Arnold Schoenberg

Arnold Schoenberg

Composer

1874 — 1951
Arnold Schoenberg stands at the crossroads of music as one of the first composers to abandon functional harmony and venture into the world of atonality and twelve-tone music. Together with Berg and Webern, he formed the Second Viennese School that was at the very forefront of the avant-garde movement in music. Their works were often the cause of scandal and were later banned by the Nazis. But by then the tide could not be held back, and Schoenberg's technique and music have left their mark on the whole of the 20th century, encouraging other composers to follow in his footsteps. He was largely self-taught as a composer and began his career conducting choirs in Vienna. It was there that he began his vast cantata Gurrelieder, which made such an impression on Richard Strauss, when he saw the work in draft, that he arranged for Schoenberg to be awarded the 1902 Liszt Scholarship and to be given a teaching position at the Stern Conservatory in Berlin.

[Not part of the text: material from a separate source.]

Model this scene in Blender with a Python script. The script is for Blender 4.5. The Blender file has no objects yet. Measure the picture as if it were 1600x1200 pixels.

One product of his first Berlin sojourn was his vast symphonic poem, Pelleas und Melisande, with which he bade farewell to tonality. On his return to Vienna, Schoenberg began to take private composition pupils, chief among whom were Webern and Berg. In spite of the hostile reception accorded to such works as the Second String Quartet, Pierrot lunaire and Erwartung, Schoenberg refused to be discouraged. He left Germany with the rise of Nazism and settled in America, teaching first in New York and Boston and, from 1936, at the University of California in Los Angeles, where he remained until his death, his activities as a composer, theorist, and teacher undiminished.